How could they possibly reconcile the GOD they had seen with the BODY in the tomb?...

“Jesus took with him Peter and John and James, and went up on the mountain to pray. And as he was praying, the appearance of His countenance was altered, and His raiment became dazzling white. And behold, two men talked with Him, Moses and Elijah... Peter said to Jesus, ‘Master, it is well that we are here; let us make three booths, one for you and one for Moses and one for Elijah’—not knowing what he said. As he said this, a cloud came and overshadowed them; and they were afraid as they entered the cloud.
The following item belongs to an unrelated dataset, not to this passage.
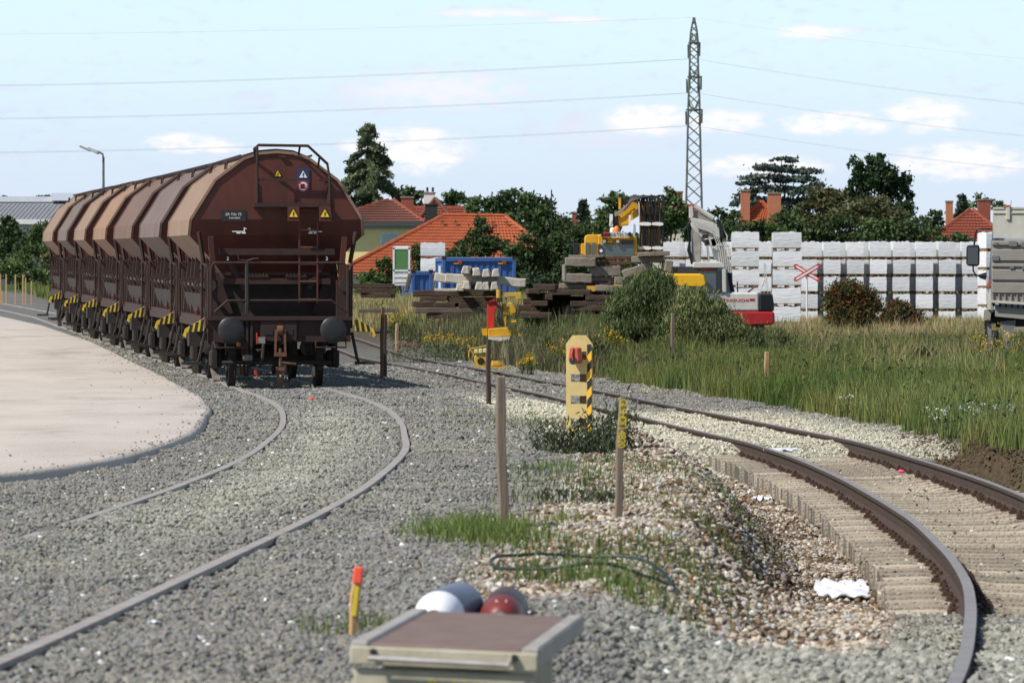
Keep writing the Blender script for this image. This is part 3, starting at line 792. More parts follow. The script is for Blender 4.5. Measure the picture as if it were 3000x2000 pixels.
        for s in (-1, 1):
            wh = MB().lathe([(.06, -.07), (.12, -.07), (.14, -.03), (.36, -.02), (.40, -.065), (.475, -.065), (.50, -.055), (.50, -.03), (.472, -.02), (.465, .07), (.40, .07), (.36, .02), (.14, .03), (.12, .09), (.06, .09)] if s > 0 else
                            [(.06, .07), (.12, .07), (.14, .03), (.36, .02), (.40, .065), (.475, .065), (.50, .055), (.50, .03), (.472, .02), (.465, -.07), (.40, -.07), (.36, -.02), (.14, -.03), (.12, -.09), (.06, -.09)], 'X', (s * .7535, ya, .47), 32).build('wheel', grime, w, smooth=True)
            MB().box((s * 1.02, ya, .48), (.22, .30, .30)).build('axle_box', grime, w, bevel=.03)
            sp = MB()
            for k in range(6): sp.box((s * 1.02, ya, .68 + k * .018), (.09, 1.1 - k * .14, .015))
            sp.build('leaf_spring', grime, w)
            for t in (-1, 1):
                MB().bar((s * 1.05, ya + t * .22, 1.02), (s * 1.05, ya + t * .18, .32), .07, .05).build('axle_guard', grime, w)
                MB().bar((s * 1.02, ya + t * .55, .68), (s * 1.02, ya + t * .62, 1.02), .04, .04).build('spring_hanger', grime, w)
                MB().box((s * .76, ya + t * .52, .46), (.10, .05, .36), (t * .15, 0, 0)).build('brake_block', grime, w)
        MB().tube([(-.9, ya, .47), (.9, ya, .47)], .075, 10).build('axle', grime, w)
        MB().tube([(-.95, ya + e * .6, .42), (.95, ya + e * .6, .42)], .04, 6).build('brake_beam', grime, w)
        # guard irons ahead of the wheels
        MB().bar((-1.05, ya - .1 * e, .30), (-1.02, ya + .25 * e, .10), .12, .03).build('guard_iron', galv, w)
    # centre sills, brake cylinder, air tank
    for s in (-1, 1): MB().box((s * .45, 0, .95), (.12, 7.6, .26)).build('centre_sill', grime, w)
    MB().lathe([(.05, -.5), (.20, -.45), (.20, .45), (.05, .5)], 'Y', (.95, .4, .62), 14).build('air_tank', grime, w, smooth=True)
    MB().lathe([(.05, -.35), (.17, -.3), (.17, .3), (.05, .35)], 'Y', (-.95, -.2, .66), 14).build('brake_cylinder', grime, w, smooth=True)
    for s in (-1, 1):
        MB().box((s * 1.15, 1.05, .80), (.25, .6, .34), (0, 0, 0)).build('equipment_box', grime, w)
    return w, body

def wagon_end_kit(w, body):
    """ladder, top platform, railing, plates and signs on the end towards the camera"""
    y = -EY
    ladder = MB()
    for x in (.385, .70): ladder.box((x, y - .12, 2.33), (.028, .02, 1.75))
    lad = ladder.build('ladder', paint_end, w)
    for z in (1.52, 1.83, 2.13, 2.42, 2.72, 3.05): MB().box((.5425, y - .12, z), (.32, .02, .024)).build('ladder_rung', rust_steel, lad)
    MB().box((.24, y - .17, 3.15), (1.32, .32, .07)).build('end_walkway', paint_frame, w)
    for x in (-.36, .90):
        MB().tube([(x, y - .30, 3.16), (x, y - .30, 3.62 if x > 0 else 4.15)], .024, 6).build('guard_post', paint_frame, w)
        MB().tube([(x, y - .02, 3.16), (x, y - .02, 3.56)], .024, 6).build('guard_post', paint_frame, w)
    MB().tube([(-.36, y - .02, 3.9), (-.40, y - .20, 4.12), (-.34, y - .30, 4.18), (.52, y - .30, 4.17), (.86, y - .28, 3.86), (.90, y - .30, 3.62), (.90, y - .30, 3.2)], .026, 7).build('top_railing', paint_frame, w)
    MB().tube([(.38, y - .30, 4.17), (.38, y - .02, 4.02)], .02, 5).build('railing_stay', paint_frame, w)
    MB().tube([(.72, y - .28, 3.97), (.72, y - .02, 3.82)], .02, 5).build('railing_stay', paint_frame, w)
    MB().box((-.03, y - .30, 3.58), (.66, .015, .05)).build('mid_rail', paint_frame, w)
    MB().box((.81, y - .30, 3.58), (.20, .015, .05)).build('mid_rail', paint_frame, w)
    # lower warning boards hang from the walkway
    for (x, wd) in ((.265, .20), (.81, .20)):
        MB().prism([(-wd / 2, -.22), (wd / 2 + (.02 if x > .5 else 0), -.22), (wd / 2, .03), (-wd / 2, .03)], .02, (x, y - .325, 3.09)).build('warning_board', paint_end, w)
        sign_triangle(w, 'warning_sign', (x, 2.985), .19, y - .345)
    sign_triangle(w, 'warning_sign', (.02, 3.68), .14, y - .012)
    # blue plate with two pictograms
    pl = MB().box((.46, y - .014, 3.58), (.215, .012, .40)).build('pictogram_plate', sign_blue, w)
    sign_triangle(pl, 'warning_pictogram', (.46, 3.665), .18, y - .025, True)
    MB().lathe([(.01, 0), (.096, 0), (.096, .004), (.01, .004)], 'Y', (.46, y - .028, 3.475), 24).build('prohibition_ring', red_p, pl)
    MB().lathe([(.01, 0), (.072, 0), (.072, .004), (.01, .004)], 'Y', (.46, y - .033, 3.475), 24).build('prohibition_face', white_p, pl)
    MB().box((.45, y - .036, 3.475), (.07, .004, .085)).build('prohibition_figure', black_p, pl)
    MB().box((.46, y - .040, 3.475), (.15, .004, .020), (0, R(40), 0)).build('prohibition_bar', red_p, pl)
    # owner's plate
    op = MB().box((-.75, y - .008, 2.965), (.43, .008, .185)).build('inscription_plate', black_p, w)
    text_part('inscription', 'ZR TGr 75', .062, white_p, op, (-.75, y - .014, 2.985))
    text_part('inscription', 'Knittelfeld', .045, white_p, op, (-.73, y - .014, 2.925))
    # pale load diagrams stencilled on the sloping end
    for s in (-1, 1):
        d = MB(); x = -.66 if s < 0 else .68; f = -s
        d.box((x, y - .006, 2.69), (.22, .006, .016)); d.box((x - .10 * f * -1, y - .006, 2.725), (.018, .006, .07)); d.box((x + .0, y - .006, 2.665), (.07, .006, .022)); d.box((x + .09 * f, y - .006, 2.665), (.07, .006, .022))
        d.box((x - .115 * f * -1, y - .006, 2.74), (.05, .006, .012))
        d.build('load_diagram', white_p, w)
        text_part('strut_number', '2', .085, white_p, w, (s * .86, -3.43, 2.22))
    MB().box((.10, y - .03, 3.99), (.12, .05, .03)).build('lifting_lug', paint_end, w)

STEP = 9.1
seqm = [0, 1, 2, 3, 0, 1, 0]
labels = ['rust brown hopper wagon nearest the camera with ladder and warning signs on its end',
          'greyish brown hopper wagon coupled directly behind the nearest one',
          'dull brown hopper wagon, third in the train from the camera',
          'orange tan hopper wagon, fourth in the train from the camera',
          'light tan hopper wagon, fifth in the train from the camera',
          'purple brown hopper wagon, last but one at the far end of the train',
          'tan hopper wagon at the far end of the train beside the hedge']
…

And a voice came out of the cloud, saying, ‘This is My Son, My Chosen; listen to Him!’...” (Luke, 9:28b-35).

And I have been reflecting on that passage on this day of silence, because I am trying to imagine how Saint Peter and James and John reconciled all of this in their minds. After all, I witness the face of GOD every single day of my life. I see His Holy Face in my children. I see It in my husband. He is there in my parents, and the strangers who I pass on the street. God walks among us and I watch Him there – even at times in His glory…


When I witness some act of inspiration or some message of hope. When I see evidence of Christian virtues or a rejection of temptation, that is when I see the Face of God. And, like Simon Peter, when this happens, I fail to stand silently and listen and reflect. No. I am like Simon Peter only in the vice and never in the virtue… Because when I see God’s transfigured Face, I too am “not knowing what I said”… And yet, I speak and speak and speak and speak.


You see, when Simon Peter saw the FACE OF GOD in his beloved Friend, he was surely shocked, not knowing what to do or say or think. After all, though He had proclaimed Christ the Messiah and the Son of God, he had surely not understood – with his mere human mind – the full extent of the implications of that proclamation! And when he was in fact confronted with the reality of God, instead of reflecting silently on what he was witnessing, Simon Peter called out. I do the same thing! Instead of silently reflecting I feel the urge to speak…


And it occurs to me on this most holy and silent day of the year, that perhaps I – like Simon Peter – should follow the advice of Saint Mother Teresa of Calcutta, who said, “We need to find God, and God cannot be found in noise and restlessness. God is the friend of silence.”


And so today – silently – I seek my God, the friend of silence…


For with prayer, I stand on Holy Ground where everything is clear. Here. At the Foot of the Cross.